By Javier Andres Rojas
BOGOTA (Reuters) – When Category 5 Hurricane Iota roared over the small Colombian island of Providencia in the early hours of Monday morning, Yeisler Chamorro and his wife hunkered down underneath a mattress in their bedroom.
Nearly all the infrastructure on the island of some 6,000 people, near the coast of Central America, was damaged or destroyed by the storm, which sent rubble raining down on top of Chamorro, 29.
“I was saved by my mattress,” Chamorro said, as he showed a Reuters reporter the temporary repairs he has made to the room’s roof. “Stuff was falling on us, debris and everything, but thank God we survived. Material things you can get back, the important thing is life.”
Iota’s winds and heavy rains have killed around 40 people across Central America and Colombia, including at least two in Providencia.
In Nicaragua, it inundated low-lying areas still reeling from the impact two weeks ago of Eta, another major hurricane that killed dozens of people in the region.

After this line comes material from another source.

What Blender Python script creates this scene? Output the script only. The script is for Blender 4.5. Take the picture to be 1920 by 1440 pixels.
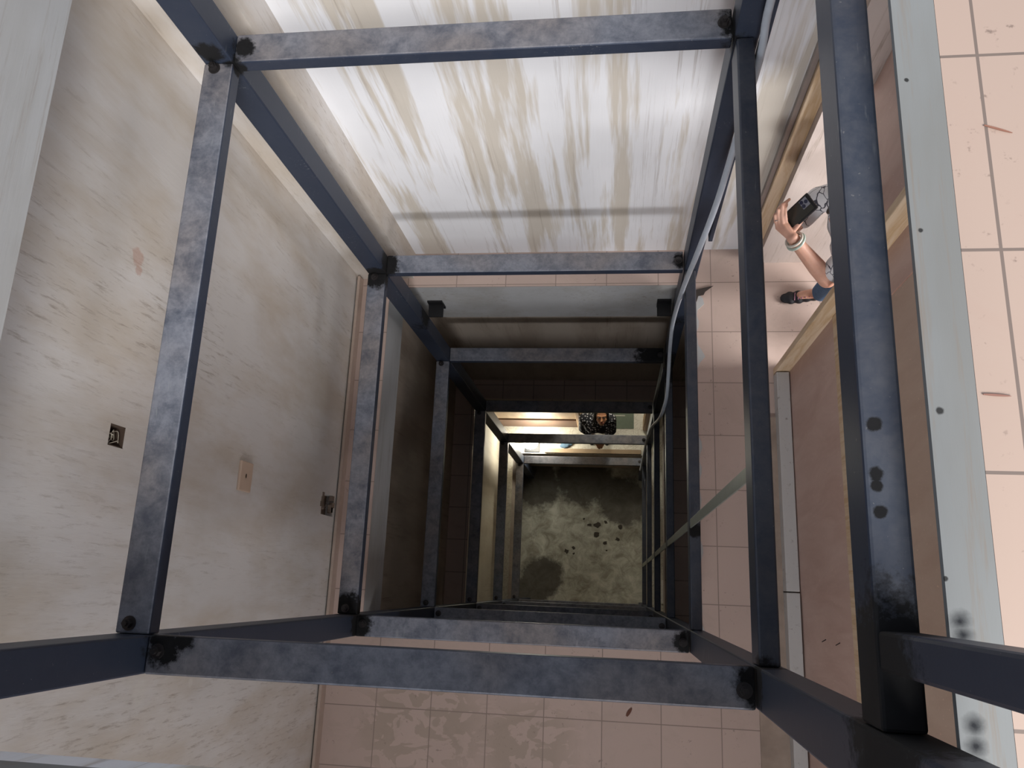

“When I got up and looked out, the first impression I had was that the neighbors were dead,” air conditioning technician Chamorro said.
“I had to go out to see how my relatives were…when I arrived I found out everyone was alive.”
Many residents are still in shock over the destruction, Chamorro said, but the born-and-bred islander is committed to rebuilding.
“We’ll fight and get ahead because this is a new beginning,” he said. “More than asking God why, we have to be grateful we’re alive.”
Colombia’s government has credited an alerts system and shelters for the low death toll on the island, whose residents speak a Creole language as well as Spanish.
Larger island San Andres, part of the same archipelago and which also sustained damage in the storm, has become a destination for hundreds of evacuees from Providencia seeking to reunite with family members.